The following diagram illustrates the above congestion control process with specific values. Now the sending window size is equal to the congestion window.

2. Fast Retransmit and Fast Recovery

Fast Retransmit

The fast retransmit algorithm requires the receiver to immediately send a duplicate acknowledgment for every out-of-order segment received (so that the sender knows early that a segment has not reached the other party) rather than waiting to send an acknowledgment when it sends its own data.

Assuming the receiver has received M1 and M2 and has sent acknowledgments for both. Now suppose the receiver did not receive M3 but then received M4.

Clearly, the receiver cannot acknowledge M4 because M4 is an out-of-order segment. According to the reliable transmission principle, the receiver can choose to do nothing or send an acknowledgment for M2 at an appropriate time.

However, according to the fast retransmit algorithm, the receiver should promptly send a duplicate acknowledgment for M2, allowing the sender to know early that segment M3 has not reached the receiver. The sender then sends M5 and M6. After receiving these two packets, the receiver sends another duplicate acknowledgment for M2. Thus, the sender receives four acknowledgments for M2 from the receiver, with the last three being duplicate acknowledgments.

The fast retransmit algorithm also specifies that the sender should immediately retransmit the unacknowledged segment M3 as soon as it receives three duplicate acknowledgments, without having to wait for the retransmission timer for M3 to expire.

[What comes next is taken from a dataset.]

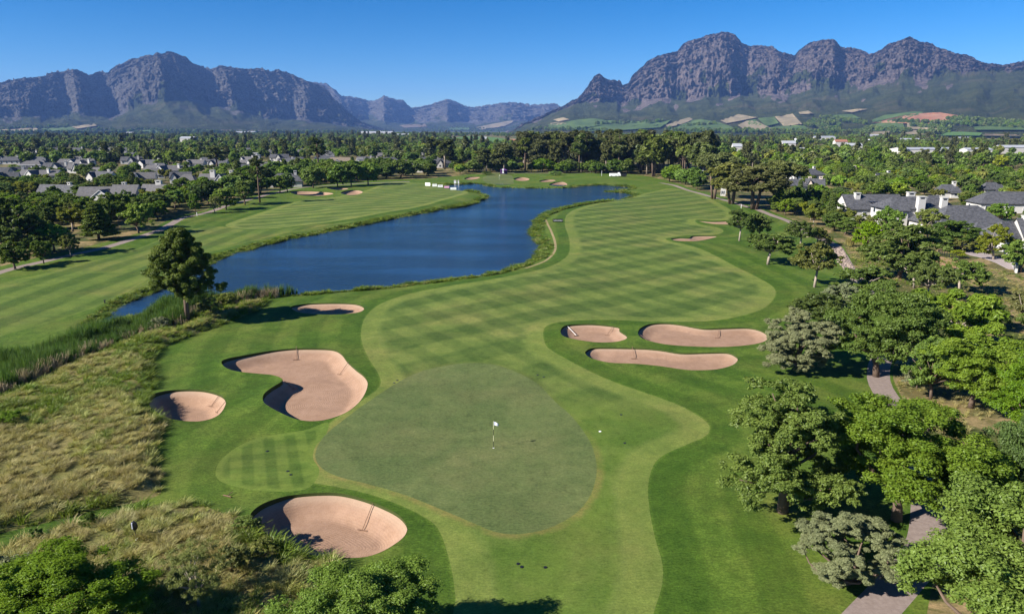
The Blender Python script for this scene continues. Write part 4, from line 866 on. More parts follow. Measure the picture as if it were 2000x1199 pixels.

By retransmitting unacknowledged segments early, the overall network throughput can increase by about 20%.

Fast Recovery

Fast recovery is used in conjunction with fast retransmit and has two main points:

• When the sender receives three consecutive duplicate acknowledgments, it executes a “multiplicative decrease” algorithm, halving the slow start threshold (ssthresh).
• Unlike slow start, the congestion window (cwnd) is not set to 1; instead, it is set to the value of the slow start threshold (ssthresh) after halving, and then the congestion avoidance algorithm (“additive increase”) is executed to allow the congestion window to increase linearly.